The ridge that frames every view from the parish runs roughly north-south along the Wexford-Carlow line. Mount Leinster, 794.4m, is the highest point. The hills are old, smooth, and covered in heather and bracken; the summit road, built to service a TV transmitter operational since 1963, is the highest transmission site in Ireland. From the top you can see Wicklow, Slievenamon and Brandon Hill on a good day. From Rathnure you can see the mast.

04 / 07

Things to do outside.

Wear waterproofs. Bring a sandwich. Tell someone where you're going if it's the mountain.

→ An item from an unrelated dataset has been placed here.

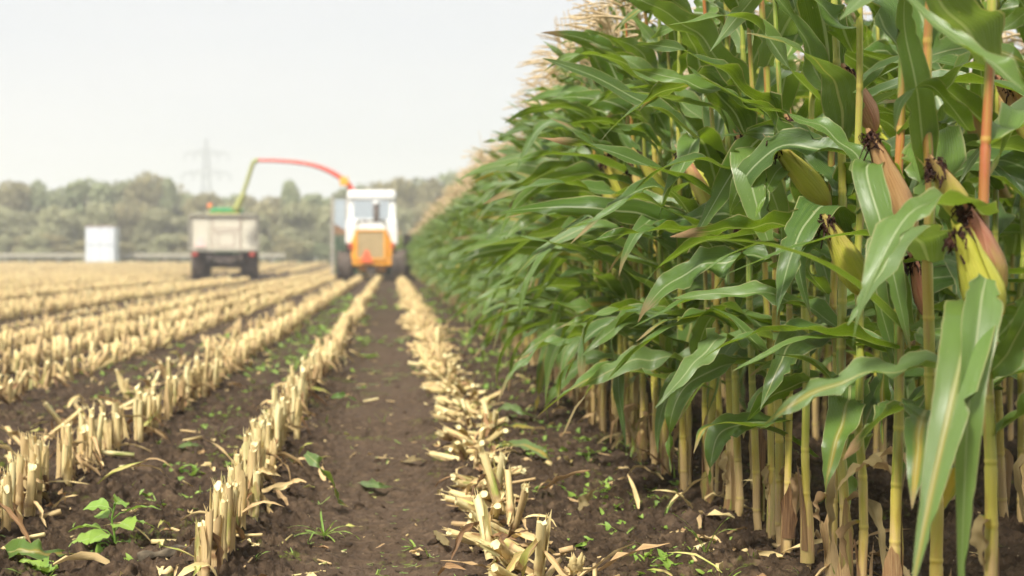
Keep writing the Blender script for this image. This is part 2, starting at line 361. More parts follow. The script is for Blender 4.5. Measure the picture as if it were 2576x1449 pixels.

Mount Leinster summit road The standard route. Park at the Nine Stones viewing point on the South Leinster Way at about 400m and walk the tarred service road south to the summit at 794m. Not pretty walking - it's a road - but the view at the top is the point. Drive it in summer if the legs aren't in it.
4.5 km return from the Nine Stones car parkdistance
2 hours on foot, 15 min by cartime
Mount Leinster and Slievebawn Moderate loop taking in Mount Leinster and the neighbouring Slievebawn summit. Off the road, on the hill proper. Heather underfoot, bog in patches, big views the whole way. AllTrails-rated moderate but treat it as harder in cloud.
7.5 km loopdistance
3-4 hourstime
Blackstairs Loop The full Blackstairs day from Barrack. Hard hike, 840m of climbing, takes in Black Rock Mountain and Blackstairs Mountain. Map, compass, weather window. Not waymarked the whole way.
17 kmdistance
6-7 hourstime
The parish lanes The byroads between Rathnure, Killanne, Kiltealy and Ballywilliam are quiet walking country. Hedges, hay sheds, sheep, the mountain always to your west. Good for an evening hour after Conran's.
5-8 km loopsdistance
1-2 hourstime
05 / 07

When to go.

There is no bad time. There are different times.

Spring
Mar-May

Gorse coming yellow on the Blackstairs, lambs in every field, the summit road clear by April. Club hurling starting up.

◉ Go
Summer
Jun-Aug

Long evenings on the mountain. Wexford senior hurling championship games at the club ground if you can find a fixture. Pub busy on summer weekends.

◉ Go
Autumn
Sep-Oct

Heather and bracken turning rust on the hills. Quietest time on the ridge. Club finals season.

◉ Go
Winter
Nov-Feb

Cloud sits on the ridge for days at a stretch and the summit road ices. The pub is good in winter; the mountain is for the equipped only.

◐ Mind yourself
06 / 07

What to skip.

Honestly? Don't bother.

If a local was sitting beside you, this is the bit where they'd lean in.

×
Coming just to "see the village"

Rathnure is a church, a pub, a pitch and a few houses on a road. The parish is what matters and the parish is spread out. Pair it with Mount Leinster, the Killanne stone, or Enniscorthy or you'll be back in the car in ten minutes.

×
Looking for a Rackard museum

There isn't one. The pitch is the museum. The Nicky Rackard statue is in Wexford town on Selskar Street, not here. The pub named after the brothers - Rackard's - is in Enniscorthy on Rafter Street. Rathnure has the parish, the club and the graves. That's the exhibit.

×
The summit road in cloud

The whole point of going up Mount Leinster is the view. If the top is in the cloud - and it often is - turn round and come back another day. The transmitter mast is not interesting up close.

+

Getting there.

By car

About 12 km west of Enniscorthy on the R731. 15 km north-east of New Ross via minor roads. Dublin is about 2 hours.

By bus

No direct service. Nearest Bus Éireann stops are in Enniscorthy and New Ross - you'll need a car from there.

By train

Nearest station is Enniscorthy on the Dublin-Rosslare line.

By air

Dublin Airport is about 2 hours by road. Waterford has minimal flights.